Discounting the fact that your image shows two point clouds not one, I'm going to assume that you don't want to do cluster analysis to find 'blobs' of points. If you do, just do that first.
The primary part of the problem (the boundary polygon) needs more definition. If you just want a convex hull, then the gift-wrapping algorithm works fine. If you want a tighter fit (as shown in your image), then you need to alter the criteria by which points are rejected.
In the basic gift-wrapping algorithm, you start at a point known to be on the boundary (the left-most point), and pick points such that for each new point you pick, every other point in the set is to the right of the line formed between the new point and the previous point.
To get a tighter fit, all you need to do is modify the rejection criteria. Instead of rejecting points which have any points 'to the left', you reject points which have others which fall within the area bounded by a line extending out to the left, perpendicular to the boundary line. Hard to describe accurately, so see these examples. The black dotted line denotes the area within which any points would cause the line to be rejected.
So to test a line segment, you iterate the other points in the cloud. Make a line between the test point and the endpoint of the line, and calculate the angle between the boundary line and that new line. If the angle is less than 90 degrees, the point lies in the problem area.
NB: this is the exact same check the standard gift-wrapping algorithm uses, except the usual limit is 180 degrees. As you reduce that angle, more and more points will be allowable, and as you tend to 0 degrees, eventually any point will be valid (and your boundary will look more and more spiky).
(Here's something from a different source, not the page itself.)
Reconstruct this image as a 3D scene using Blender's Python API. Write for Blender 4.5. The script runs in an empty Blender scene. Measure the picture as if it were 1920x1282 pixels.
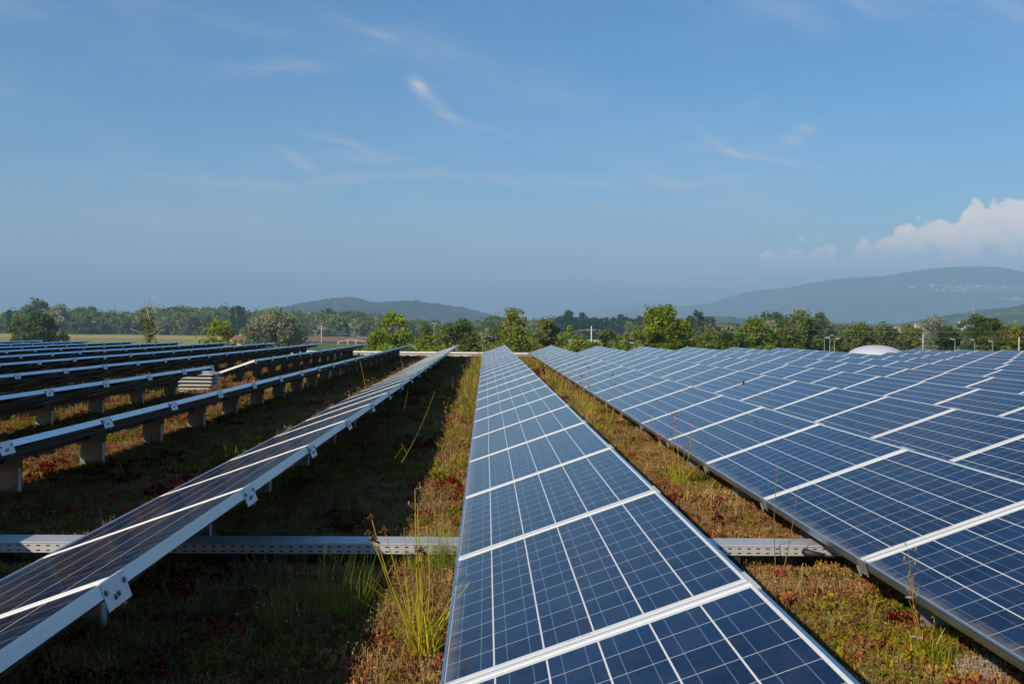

It's worth noting that with an angle less than 180, you also have to test all points rather than just dropping out with the first one you find. That's because the standard convex hull finding is looking for a minimal number of points, and either a point is on the convex hull or it isn't. With this modification, there will potentially be multiple points which satisfy the conditions, and so multiple choices for where your boundary line goes next. Which you choose is up to you - the one furthest away will give you a boundary with minimal line segments, and the one closest to you is more likely to give you a tighter fit to the points.